Hurley pointed that out, and how it contrast sharply against the team being last in the Pac-12 in numerous defensive categories including points allowed, at 82.5. As a coach, he was letting his players have a wide berth on the offensive end, but they weren't responding to his defensive requests. 

"They (ASU's five starters) are the guys who are out there and the guys who are having good offensive individual seasons," Hurley said after seeing his team lose to the Cougars. "Three guys in the top ten in scoring. Another guy averaging a double-double in conference. They are getting great individual success, but it has to translate into making plays at the right time in games, in key parts of games so that we have a chance to win and that will be the next step for the leadership core." 

After that game Hurley revisited the subject with his players. He showed them film of their breakdowns against Washington State. He pointed out the lack of talking and sustained effort on the floor. He told them there was no excuse for not getting back on defense when they weren't oriented around being an offensive rebounding team. He showed them cut-ups of their next opponent, Oregon, one of the better offensive teams in the league and especially at home where they are undefeated. 

"We were just saying, 'Can we do a little more?'" Hurley said. "'Can you give a little more? Can we have a little more energy at that end of the floor?' I met with the five starters and let them know where we stood in offensive categories in our conference. We're in the top tier of the league in all those categories, and a majority of the offensive statistics. Can we improve the other end of the floor so we can take a step forward?"

Finally, something appeared to have clicked. The Sun Devils held Oregon to 26 of 62 shooting from the field (41.9 percent) and pushed the Ducks to the brink before losing 71-70 in a game that was closely fought, entertaining, and arguably ASU's best effort of the season. 

"After the Washington State game we talked about transition defense," Hurley said. "You can't afford to give up easy baskets. We definitely limited giving up easy baskets for that whole week (in Oregon). I think the communication improved, just talking more, more alert off the ball. We scrambled better, secondary efforts, closeouts, We ran guys off the line at Oregon and made them make multiple passes in possession." 

ASU junior guard Kodi Justice said the Sun Devils finally took the message to heart and implemented the things they've been asked to do on defense throughout the season. 

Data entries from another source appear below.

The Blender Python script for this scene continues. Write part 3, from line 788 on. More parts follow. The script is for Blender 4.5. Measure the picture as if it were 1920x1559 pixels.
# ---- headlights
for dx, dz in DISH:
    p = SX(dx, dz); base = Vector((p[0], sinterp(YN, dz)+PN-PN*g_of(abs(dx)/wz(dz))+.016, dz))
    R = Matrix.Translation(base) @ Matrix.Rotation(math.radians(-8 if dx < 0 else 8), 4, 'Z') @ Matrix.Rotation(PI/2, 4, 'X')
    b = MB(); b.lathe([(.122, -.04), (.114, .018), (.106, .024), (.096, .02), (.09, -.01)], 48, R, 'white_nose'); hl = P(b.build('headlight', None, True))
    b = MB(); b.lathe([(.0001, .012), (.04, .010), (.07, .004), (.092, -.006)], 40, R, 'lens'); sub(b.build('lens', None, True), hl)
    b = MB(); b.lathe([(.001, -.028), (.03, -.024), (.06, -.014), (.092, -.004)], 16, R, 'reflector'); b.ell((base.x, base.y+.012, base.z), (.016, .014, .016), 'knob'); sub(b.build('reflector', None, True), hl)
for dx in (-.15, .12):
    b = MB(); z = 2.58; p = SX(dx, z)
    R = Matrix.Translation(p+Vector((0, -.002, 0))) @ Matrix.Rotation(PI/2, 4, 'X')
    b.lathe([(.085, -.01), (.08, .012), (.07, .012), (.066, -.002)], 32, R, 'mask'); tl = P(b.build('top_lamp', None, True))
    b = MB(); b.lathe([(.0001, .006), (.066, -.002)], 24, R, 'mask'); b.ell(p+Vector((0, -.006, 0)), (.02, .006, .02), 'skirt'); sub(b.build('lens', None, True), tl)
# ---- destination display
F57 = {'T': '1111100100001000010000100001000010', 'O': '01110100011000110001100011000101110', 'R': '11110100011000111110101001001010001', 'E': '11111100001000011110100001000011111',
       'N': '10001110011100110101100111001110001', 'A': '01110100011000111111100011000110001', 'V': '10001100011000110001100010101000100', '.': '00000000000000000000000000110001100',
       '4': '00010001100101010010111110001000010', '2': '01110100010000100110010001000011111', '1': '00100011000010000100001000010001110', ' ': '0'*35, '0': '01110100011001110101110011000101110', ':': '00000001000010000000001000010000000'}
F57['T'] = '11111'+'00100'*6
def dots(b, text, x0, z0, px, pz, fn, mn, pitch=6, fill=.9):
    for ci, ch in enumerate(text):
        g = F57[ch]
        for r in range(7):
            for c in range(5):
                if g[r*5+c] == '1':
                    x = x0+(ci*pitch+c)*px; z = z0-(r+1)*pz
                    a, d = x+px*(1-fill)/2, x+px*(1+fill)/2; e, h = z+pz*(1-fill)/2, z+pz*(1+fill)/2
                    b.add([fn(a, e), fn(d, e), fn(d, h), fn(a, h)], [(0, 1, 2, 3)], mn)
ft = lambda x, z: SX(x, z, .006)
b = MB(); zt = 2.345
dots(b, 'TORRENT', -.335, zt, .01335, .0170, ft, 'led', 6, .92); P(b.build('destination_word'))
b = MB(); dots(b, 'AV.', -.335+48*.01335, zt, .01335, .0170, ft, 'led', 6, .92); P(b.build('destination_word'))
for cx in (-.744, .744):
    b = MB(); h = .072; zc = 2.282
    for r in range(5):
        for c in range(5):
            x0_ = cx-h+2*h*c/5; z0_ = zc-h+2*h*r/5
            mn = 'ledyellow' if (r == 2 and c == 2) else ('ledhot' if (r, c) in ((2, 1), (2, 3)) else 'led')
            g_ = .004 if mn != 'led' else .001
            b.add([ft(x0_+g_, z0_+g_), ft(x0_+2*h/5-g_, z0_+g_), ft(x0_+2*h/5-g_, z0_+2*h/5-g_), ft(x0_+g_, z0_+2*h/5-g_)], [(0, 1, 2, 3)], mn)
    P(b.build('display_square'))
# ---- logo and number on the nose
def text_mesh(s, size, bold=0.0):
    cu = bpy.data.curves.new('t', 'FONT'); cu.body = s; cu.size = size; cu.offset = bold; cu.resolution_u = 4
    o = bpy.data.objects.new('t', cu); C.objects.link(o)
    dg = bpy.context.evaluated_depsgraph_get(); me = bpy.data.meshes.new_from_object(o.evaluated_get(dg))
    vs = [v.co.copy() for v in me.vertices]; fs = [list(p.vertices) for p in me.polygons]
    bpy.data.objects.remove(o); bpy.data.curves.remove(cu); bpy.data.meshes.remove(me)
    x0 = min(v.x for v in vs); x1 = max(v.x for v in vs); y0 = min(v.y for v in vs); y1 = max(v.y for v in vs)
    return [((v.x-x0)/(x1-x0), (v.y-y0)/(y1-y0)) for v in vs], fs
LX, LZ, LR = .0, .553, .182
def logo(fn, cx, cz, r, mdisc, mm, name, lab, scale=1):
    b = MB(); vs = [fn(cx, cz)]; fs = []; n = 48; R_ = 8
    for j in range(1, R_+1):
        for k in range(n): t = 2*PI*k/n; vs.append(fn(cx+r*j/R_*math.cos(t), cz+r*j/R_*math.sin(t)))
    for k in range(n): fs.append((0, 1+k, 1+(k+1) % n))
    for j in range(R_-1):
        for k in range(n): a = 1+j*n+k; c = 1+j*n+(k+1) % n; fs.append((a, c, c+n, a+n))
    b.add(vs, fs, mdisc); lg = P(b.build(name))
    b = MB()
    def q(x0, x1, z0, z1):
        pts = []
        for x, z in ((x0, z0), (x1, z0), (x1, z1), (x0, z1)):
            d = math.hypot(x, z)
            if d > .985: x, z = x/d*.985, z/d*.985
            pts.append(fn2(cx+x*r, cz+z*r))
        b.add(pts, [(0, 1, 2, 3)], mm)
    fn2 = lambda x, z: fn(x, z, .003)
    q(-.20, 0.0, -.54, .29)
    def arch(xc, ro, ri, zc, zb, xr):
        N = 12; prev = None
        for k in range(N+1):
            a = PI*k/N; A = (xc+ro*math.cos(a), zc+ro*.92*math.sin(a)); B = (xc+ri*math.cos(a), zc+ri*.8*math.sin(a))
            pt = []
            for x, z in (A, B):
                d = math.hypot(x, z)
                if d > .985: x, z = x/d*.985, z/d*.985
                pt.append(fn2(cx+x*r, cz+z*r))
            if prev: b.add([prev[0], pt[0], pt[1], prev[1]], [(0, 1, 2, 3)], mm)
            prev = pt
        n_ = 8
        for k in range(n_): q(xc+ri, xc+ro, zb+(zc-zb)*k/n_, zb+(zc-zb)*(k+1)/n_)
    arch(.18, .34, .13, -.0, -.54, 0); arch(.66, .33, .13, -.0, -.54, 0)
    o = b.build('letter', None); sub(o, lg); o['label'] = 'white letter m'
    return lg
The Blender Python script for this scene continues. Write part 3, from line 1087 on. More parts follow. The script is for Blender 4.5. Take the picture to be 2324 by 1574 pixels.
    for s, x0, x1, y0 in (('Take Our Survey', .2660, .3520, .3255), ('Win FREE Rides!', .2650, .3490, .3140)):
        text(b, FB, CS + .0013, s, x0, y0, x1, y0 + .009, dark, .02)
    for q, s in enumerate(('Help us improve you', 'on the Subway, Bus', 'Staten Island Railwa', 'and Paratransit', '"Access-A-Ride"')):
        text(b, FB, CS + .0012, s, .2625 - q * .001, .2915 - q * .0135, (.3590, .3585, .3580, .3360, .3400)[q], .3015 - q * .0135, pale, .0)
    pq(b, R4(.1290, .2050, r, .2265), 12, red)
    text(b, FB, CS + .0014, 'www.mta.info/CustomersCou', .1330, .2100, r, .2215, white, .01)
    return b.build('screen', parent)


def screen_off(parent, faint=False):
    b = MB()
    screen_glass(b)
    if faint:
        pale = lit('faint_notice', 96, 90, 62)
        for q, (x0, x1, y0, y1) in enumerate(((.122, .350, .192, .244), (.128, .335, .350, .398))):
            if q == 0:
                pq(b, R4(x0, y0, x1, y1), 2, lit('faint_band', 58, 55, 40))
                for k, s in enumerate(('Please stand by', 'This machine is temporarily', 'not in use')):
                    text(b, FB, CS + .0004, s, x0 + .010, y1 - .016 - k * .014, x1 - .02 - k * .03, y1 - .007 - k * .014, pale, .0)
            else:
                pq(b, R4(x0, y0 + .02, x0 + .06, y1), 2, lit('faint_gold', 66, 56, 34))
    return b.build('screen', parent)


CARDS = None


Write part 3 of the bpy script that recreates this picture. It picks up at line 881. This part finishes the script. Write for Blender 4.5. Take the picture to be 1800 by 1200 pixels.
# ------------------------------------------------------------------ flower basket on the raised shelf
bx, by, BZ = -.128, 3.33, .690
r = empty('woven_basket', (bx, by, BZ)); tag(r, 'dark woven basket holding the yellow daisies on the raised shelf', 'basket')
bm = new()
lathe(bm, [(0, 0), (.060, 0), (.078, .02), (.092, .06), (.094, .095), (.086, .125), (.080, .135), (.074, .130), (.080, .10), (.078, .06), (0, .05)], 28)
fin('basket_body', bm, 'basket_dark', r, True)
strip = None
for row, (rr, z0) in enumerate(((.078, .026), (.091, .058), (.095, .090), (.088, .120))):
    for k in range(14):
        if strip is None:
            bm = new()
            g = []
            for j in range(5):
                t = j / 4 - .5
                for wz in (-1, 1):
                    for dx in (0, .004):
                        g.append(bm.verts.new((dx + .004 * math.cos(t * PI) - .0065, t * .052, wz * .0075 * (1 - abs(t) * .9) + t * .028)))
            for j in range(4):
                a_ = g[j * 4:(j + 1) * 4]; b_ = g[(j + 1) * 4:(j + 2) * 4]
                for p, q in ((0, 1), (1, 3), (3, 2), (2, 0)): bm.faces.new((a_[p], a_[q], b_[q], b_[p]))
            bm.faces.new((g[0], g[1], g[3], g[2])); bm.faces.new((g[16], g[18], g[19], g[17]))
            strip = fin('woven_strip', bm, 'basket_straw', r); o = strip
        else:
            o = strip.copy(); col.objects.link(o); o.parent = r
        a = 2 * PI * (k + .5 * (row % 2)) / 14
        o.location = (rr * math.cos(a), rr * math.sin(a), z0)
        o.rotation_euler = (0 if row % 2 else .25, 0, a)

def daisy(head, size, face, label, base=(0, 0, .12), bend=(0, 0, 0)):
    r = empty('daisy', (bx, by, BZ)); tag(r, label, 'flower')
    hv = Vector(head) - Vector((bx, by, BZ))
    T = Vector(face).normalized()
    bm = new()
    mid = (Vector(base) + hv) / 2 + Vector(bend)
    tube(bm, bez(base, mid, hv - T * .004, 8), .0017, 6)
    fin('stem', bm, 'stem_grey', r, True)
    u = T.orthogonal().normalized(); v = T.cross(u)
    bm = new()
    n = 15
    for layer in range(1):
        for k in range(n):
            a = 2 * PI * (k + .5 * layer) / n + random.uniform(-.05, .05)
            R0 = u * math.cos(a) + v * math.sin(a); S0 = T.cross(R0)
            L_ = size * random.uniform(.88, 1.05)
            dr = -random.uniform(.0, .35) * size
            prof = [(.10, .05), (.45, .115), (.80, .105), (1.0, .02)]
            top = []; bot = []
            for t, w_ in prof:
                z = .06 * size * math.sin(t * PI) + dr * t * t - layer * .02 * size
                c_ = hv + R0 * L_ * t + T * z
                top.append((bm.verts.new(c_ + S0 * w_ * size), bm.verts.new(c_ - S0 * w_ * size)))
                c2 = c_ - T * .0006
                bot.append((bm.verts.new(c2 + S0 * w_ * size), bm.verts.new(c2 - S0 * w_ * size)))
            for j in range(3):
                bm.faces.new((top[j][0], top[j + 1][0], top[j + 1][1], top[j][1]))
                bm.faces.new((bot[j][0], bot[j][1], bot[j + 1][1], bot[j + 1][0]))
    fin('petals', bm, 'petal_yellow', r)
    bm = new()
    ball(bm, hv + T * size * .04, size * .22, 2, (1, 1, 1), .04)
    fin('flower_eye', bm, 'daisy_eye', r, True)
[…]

"We're better at communicating, we're better at rotations," Justice said. "We know where people need to be and where the trap needs to be. It really comes down to communicating and we're doing a better job of it on the court and it's helping everybody.

"When you can get a stop and know you can score, it makes you want to play harder on defense. The more stops you can get, we're having more fun playing defense right now than I feel like we are on offense."

The Sun Devils blew out Oregon State 81-68 on Saturday, and are now playing some of their best basketball of the season as they take an 11-13 record and 4-7 conference mark into a Wednesday night game against Cal (9:00 p.m. on ESPNU) with a somewhat favorable schedule in the last month of the regular season. 

"We have five of our next seven games at home," Justice said. "We know we dealt with the harder part of our schedule early with all the road games. So we have a lot of home games and if we take care of our home we can be a great spot in the Pac-12."

ASU will be looking to avenge an 81-65 loss at Cal on Jan. 1 that was much closer than the final score. The teams were tied with 5:45 left before Cal went on a 20-4 run to end the game. 

"When we played at Cal I think it was 61-61 with five minutes left, if we would have made a play here or there it would have changed (the outcome)," Justice said. "But I think our defense has changed tremendously since then. I think we'll have a better chance to win."

Evans playing best ball as Sun Devil

After sitting out last season post-transfer, junior guard Shannon Evans is starting to show more of the talent that propelled a Hurley-coached Buffalo squad to an NCAA berth in 2014-15. 

Evans played all 40 minutes at Oregon and finished with a 28 points on 10 of 16 shooting. In the second half in particular he carried the Sun Devils, with 17 points on just eight shot attempts. 

"Shannon was as good as he's been all season in two games," Hurley said. 

"He's found another gear. Sometimes when you sit out for a year or you're not in shape or dealing with an injury, there's some rust, some things you need getting used to playing live again. His pop in his legs is back."

Though it may have been the best Evans has played as a Sun Devil, it wasn't a surprise to Hurley. Evans averaged 15.4 points and 4.6 assists as a sophomore at Buffalo, earning second-team all-league honors. 

"I remember a week in Buffalo he had a triple double in the first game and then he had 34 on the back end," Hurley said. 

Evans was most pleased by the fact that his performance, which was followed by 21 points on 12 shots against the Beavers, came against one of ASU's best opponents. He cited a tendency to play below his expectations in big games earlier in his career. 

"Just kind of like a mindset that was going on," he said. "Trying to have a killer mindset, always be in attack mode."